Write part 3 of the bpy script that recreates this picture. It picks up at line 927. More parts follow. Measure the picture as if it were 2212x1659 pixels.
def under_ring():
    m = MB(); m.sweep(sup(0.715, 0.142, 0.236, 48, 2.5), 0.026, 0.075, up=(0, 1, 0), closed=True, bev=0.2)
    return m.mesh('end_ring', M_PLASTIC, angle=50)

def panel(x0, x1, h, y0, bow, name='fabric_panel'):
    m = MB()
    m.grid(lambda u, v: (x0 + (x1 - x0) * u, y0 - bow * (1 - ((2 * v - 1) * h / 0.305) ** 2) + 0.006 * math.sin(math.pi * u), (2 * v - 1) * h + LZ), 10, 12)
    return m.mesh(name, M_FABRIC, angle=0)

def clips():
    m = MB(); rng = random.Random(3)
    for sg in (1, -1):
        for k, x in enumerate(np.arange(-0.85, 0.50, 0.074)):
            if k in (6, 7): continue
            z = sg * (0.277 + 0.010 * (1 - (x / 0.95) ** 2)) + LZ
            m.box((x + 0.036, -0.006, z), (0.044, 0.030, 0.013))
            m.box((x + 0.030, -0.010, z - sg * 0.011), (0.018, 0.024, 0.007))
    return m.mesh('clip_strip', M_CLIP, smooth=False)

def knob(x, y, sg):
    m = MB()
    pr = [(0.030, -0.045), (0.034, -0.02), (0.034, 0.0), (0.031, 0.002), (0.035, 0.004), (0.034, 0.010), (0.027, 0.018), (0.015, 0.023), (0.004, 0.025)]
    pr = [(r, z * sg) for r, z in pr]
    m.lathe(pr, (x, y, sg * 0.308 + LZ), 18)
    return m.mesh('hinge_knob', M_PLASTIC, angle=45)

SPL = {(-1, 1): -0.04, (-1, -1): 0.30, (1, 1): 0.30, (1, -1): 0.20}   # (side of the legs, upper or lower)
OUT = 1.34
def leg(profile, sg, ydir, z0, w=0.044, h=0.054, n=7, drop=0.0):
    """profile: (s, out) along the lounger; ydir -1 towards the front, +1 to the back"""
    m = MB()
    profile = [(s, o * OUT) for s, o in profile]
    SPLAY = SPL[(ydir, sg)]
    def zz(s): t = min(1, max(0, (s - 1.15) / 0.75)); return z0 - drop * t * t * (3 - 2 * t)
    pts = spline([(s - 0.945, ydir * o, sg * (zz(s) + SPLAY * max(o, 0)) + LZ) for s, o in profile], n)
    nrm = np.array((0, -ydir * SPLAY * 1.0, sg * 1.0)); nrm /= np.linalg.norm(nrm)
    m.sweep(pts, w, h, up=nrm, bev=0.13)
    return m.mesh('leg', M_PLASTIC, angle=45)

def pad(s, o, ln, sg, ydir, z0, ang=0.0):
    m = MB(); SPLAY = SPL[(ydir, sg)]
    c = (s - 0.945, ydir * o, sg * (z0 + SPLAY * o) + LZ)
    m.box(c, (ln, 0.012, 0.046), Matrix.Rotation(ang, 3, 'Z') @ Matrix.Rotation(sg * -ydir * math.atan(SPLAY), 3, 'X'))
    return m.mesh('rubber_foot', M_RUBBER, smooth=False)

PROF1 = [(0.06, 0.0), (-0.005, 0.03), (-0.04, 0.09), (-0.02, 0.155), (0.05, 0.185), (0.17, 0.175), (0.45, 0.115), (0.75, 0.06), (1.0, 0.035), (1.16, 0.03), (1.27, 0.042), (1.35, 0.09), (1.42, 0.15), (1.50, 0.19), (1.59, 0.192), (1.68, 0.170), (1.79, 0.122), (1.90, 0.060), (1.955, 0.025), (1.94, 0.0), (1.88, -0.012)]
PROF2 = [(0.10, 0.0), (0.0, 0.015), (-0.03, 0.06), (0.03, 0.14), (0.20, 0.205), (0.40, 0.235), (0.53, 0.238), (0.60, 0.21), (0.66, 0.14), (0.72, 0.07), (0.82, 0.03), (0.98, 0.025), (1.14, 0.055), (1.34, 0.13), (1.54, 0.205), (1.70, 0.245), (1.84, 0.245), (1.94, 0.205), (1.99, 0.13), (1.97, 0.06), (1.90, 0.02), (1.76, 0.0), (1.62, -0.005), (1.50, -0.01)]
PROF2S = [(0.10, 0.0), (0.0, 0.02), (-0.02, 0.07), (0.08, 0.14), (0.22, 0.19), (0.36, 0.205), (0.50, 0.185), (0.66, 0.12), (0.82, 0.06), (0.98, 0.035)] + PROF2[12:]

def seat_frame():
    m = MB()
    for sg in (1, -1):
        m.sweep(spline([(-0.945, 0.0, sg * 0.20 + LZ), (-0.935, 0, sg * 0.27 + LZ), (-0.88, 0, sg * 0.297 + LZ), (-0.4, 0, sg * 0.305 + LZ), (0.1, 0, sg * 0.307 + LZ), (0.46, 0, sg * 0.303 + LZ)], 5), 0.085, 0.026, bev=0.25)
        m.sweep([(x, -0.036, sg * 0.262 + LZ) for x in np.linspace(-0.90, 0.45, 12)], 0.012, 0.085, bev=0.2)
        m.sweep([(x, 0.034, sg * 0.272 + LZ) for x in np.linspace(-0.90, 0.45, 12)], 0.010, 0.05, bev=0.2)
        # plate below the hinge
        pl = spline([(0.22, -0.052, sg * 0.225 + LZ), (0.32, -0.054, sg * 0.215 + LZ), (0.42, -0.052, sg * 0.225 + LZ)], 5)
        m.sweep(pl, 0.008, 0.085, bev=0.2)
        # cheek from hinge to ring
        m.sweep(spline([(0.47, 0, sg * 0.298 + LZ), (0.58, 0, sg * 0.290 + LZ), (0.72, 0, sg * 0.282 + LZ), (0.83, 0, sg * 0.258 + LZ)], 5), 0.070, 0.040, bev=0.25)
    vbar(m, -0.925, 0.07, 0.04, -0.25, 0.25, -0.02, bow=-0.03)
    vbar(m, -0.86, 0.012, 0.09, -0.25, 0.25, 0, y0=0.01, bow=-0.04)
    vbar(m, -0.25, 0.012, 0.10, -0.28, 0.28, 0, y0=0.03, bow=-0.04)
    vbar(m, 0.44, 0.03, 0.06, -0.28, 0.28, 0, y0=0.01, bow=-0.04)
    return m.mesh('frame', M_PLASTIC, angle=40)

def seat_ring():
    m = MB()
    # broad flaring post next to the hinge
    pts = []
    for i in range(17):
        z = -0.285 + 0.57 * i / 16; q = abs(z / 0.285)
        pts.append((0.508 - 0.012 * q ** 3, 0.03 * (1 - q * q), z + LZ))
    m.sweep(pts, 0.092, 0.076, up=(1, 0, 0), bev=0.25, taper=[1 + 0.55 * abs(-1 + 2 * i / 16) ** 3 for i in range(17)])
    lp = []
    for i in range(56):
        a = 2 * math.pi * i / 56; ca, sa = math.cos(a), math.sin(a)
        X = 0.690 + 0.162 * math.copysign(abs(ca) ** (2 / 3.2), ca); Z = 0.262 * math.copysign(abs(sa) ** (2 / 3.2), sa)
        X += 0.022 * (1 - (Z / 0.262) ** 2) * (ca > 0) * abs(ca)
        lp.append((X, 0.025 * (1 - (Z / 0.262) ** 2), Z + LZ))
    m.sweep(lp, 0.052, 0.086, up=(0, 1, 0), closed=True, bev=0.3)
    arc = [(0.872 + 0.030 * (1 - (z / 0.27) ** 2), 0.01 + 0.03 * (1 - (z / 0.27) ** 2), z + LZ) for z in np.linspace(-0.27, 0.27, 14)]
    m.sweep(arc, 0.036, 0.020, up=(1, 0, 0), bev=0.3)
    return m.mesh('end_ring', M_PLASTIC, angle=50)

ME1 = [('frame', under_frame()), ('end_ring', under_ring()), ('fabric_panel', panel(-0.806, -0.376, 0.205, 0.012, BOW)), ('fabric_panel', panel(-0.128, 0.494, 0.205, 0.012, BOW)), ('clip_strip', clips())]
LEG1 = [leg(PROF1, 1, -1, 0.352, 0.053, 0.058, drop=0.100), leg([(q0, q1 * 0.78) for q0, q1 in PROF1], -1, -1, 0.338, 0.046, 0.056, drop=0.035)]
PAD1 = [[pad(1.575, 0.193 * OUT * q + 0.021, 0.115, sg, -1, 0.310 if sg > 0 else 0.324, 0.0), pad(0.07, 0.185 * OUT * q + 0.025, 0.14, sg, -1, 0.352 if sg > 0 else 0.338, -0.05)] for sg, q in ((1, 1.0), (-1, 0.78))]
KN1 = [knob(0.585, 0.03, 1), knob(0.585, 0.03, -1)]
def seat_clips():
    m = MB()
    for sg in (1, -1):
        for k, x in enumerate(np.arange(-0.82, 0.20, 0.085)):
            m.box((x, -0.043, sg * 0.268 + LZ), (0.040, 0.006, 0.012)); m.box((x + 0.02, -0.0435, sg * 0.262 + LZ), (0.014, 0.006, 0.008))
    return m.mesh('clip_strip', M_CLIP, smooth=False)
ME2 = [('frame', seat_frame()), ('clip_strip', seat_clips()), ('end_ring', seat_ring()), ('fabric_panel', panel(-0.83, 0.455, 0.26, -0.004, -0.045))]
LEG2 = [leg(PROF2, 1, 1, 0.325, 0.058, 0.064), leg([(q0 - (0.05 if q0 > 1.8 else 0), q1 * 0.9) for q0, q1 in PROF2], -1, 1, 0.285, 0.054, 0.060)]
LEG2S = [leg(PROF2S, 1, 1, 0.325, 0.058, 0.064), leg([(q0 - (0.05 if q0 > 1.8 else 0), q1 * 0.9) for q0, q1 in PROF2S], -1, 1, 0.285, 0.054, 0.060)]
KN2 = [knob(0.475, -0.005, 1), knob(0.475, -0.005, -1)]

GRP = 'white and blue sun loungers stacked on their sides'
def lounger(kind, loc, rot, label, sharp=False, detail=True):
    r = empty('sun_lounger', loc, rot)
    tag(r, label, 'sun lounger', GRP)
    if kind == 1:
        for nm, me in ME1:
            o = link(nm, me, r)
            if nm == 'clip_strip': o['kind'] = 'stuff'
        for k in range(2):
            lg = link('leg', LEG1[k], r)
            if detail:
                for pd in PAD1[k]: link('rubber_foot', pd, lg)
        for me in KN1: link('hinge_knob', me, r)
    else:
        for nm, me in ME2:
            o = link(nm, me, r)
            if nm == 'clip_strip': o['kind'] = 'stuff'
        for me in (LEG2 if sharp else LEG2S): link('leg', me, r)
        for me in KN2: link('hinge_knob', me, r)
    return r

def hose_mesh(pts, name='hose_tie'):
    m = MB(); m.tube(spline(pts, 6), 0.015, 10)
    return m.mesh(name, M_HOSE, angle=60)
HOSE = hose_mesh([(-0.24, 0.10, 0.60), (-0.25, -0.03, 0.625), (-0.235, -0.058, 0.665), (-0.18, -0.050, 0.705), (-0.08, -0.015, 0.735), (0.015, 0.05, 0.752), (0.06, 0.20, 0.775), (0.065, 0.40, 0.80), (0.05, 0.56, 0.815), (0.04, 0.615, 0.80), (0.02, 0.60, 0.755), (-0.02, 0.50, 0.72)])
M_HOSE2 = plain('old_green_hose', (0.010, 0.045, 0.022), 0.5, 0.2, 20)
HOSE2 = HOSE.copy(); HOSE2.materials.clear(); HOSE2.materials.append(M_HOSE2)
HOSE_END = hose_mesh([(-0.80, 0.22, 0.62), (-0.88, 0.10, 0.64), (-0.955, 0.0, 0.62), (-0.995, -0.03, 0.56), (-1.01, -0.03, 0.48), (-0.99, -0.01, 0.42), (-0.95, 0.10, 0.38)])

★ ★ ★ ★

▸ TO BE DONE
From the first line above through the line that contains "return m.mesh('hinge_knob', M_PLASTIC, angle=45)", quote each line exactly. Output nothing more.

▸ ANSWER TO THE TASK
Write part 3 of the bpy script that recreates this picture. It picks up at line 927. More parts follow. Measure the picture as if it were 2212x1659 pixels.
def under_ring():
    m = MB(); m.sweep(sup(0.715, 0.142, 0.236, 48, 2.5), 0.026, 0.075, up=(0, 1, 0), closed=True, bev=0.2)
    return m.mesh('end_ring', M_PLASTIC, angle=50)

def panel(x0, x1, h, y0, bow, name='fabric_panel'):
    m = MB()
    m.grid(lambda u, v: (x0 + (x1 - x0) * u, y0 - bow * (1 - ((2 * v - 1) * h / 0.305) ** 2) + 0.006 * math.sin(math.pi * u), (2 * v - 1) * h + LZ), 10, 12)
    return m.mesh(name, M_FABRIC, angle=0)

def clips():
    m = MB(); rng = random.Random(3)
    for sg in (1, -1):
        for k, x in enumerate(np.arange(-0.85, 0.50, 0.074)):
            if k in (6, 7): continue
            z = sg * (0.277 + 0.010 * (1 - (x / 0.95) ** 2)) + LZ
            m.box((x + 0.036, -0.006, z), (0.044, 0.030, 0.013))
            m.box((x + 0.030, -0.010, z - sg * 0.011), (0.018, 0.024, 0.007))
    return m.mesh('clip_strip', M_CLIP, smooth=False)

def knob(x, y, sg):
    m = MB()
    pr = [(0.030, -0.045), (0.034, -0.02), (0.034, 0.0), (0.031, 0.002), (0.035, 0.004), (0.034, 0.010), (0.027, 0.018), (0.015, 0.023), (0.004, 0.025)]
    pr = [(r, z * sg) for r, z in pr]
    m.lathe(pr, (x, y, sg * 0.308 + LZ), 18)
    return m.mesh('hinge_knob', M_PLASTIC, angle=45)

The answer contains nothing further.